Whatever they’re doing now is working. Tennessee followed up that Monday night performance on Sunday afternoon with a 34-10 beat-down of the New England Patriots. They rolled out to a 17-3 first-quarter lead and never looked back, as Mariota went 16-of-24 for 228 yards and two touchdown passes. He even caught a 21-yard pass from wide receiver Darius Jennings on a “Philly Special”-style reverse pass. The Patriots had run the play earlier in the game and completed the pass to Tom Brady, who stumbled and fell short of the first-down marker.

“I wanted to see if ours looked any better than theirs,” Vrabel quipped after the game.

Everything the Titans did looked better than what the Patriots did in this game, and as a result they’re 5-4 — one game behind an AFC South-leading Houston team they’ve already beaten once. Of the seven games remaining on Tennessee’s schedule, only two are against teams with winning records — one more against Houston and one against Washington.
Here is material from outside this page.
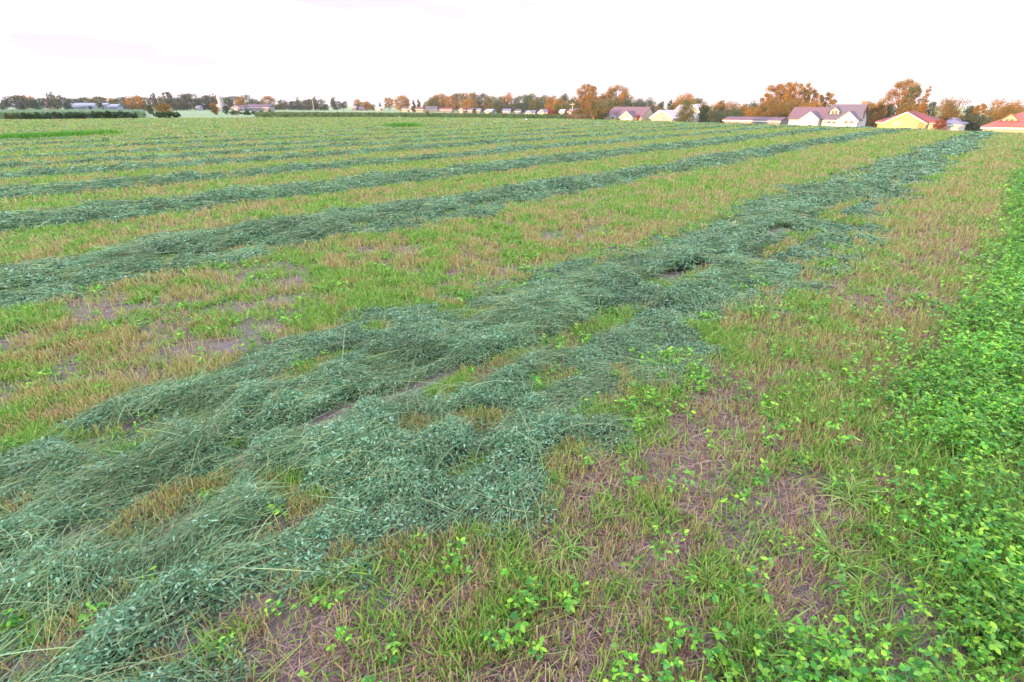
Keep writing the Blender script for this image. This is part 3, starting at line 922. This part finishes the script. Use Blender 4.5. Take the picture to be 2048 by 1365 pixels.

But more important than any of that is the fact that the offense is humming. After a tough early-season stretch that saw him have to fight through the loss to injury of tight end Delanie Walker and his own difficult elbow injury, Mariota is on a roll. Over his past three games, he has completed 72 percent of his passes with six touchdowns (five passing, one rushing) and one interception.

“It all starts with our quarterback, man, and Marcus is getting better and better every week,” Titans linebacker Wesley Woodyard said. “He’s getting his confidence back.”

Perfect time for it, as the Titans would love to make a playoff push — especially now that they know they can go toe-to-toe with the Patriots and beat them. In order for them to do that, they need Mariota’s confidence to continue to grow in LaFleur’s offense as the weeks go by.

“He really does continue to lead us in his composure,” Vrabel said. “You know, he’s got some lunatics. He’s got me, borderline lunatic LaFleur, and this kid is just, God love him, steady as it gets during the week.”

Mariota was as steady as it gets on Monday, even after two early turnovers put the Titans in a hole. He was steadier still Sunday, seizing control of the game before Brady and Bill Belichick had a chance to settle in. And maybe the best sign of things to come was how unimpressed he was with the whole thing once it was over.

“This was a great win for us, but at the same time, it’s just another step,” Mariota said. “We’re still not where we want to be, and if we get caught up in this, we’re not going to play very well in our next game.”

That’s next Sunday in Indianapolis, against Andrew Luck and the surging division-rival Colts, who’ve won three in a row and would like to get back into this division race themselves. The Patriots vanquished, the Titans’ next mission is to hold serve in the division. Mariota’s steady hand and growing confidence are two of the main reasons they believe they have a chance.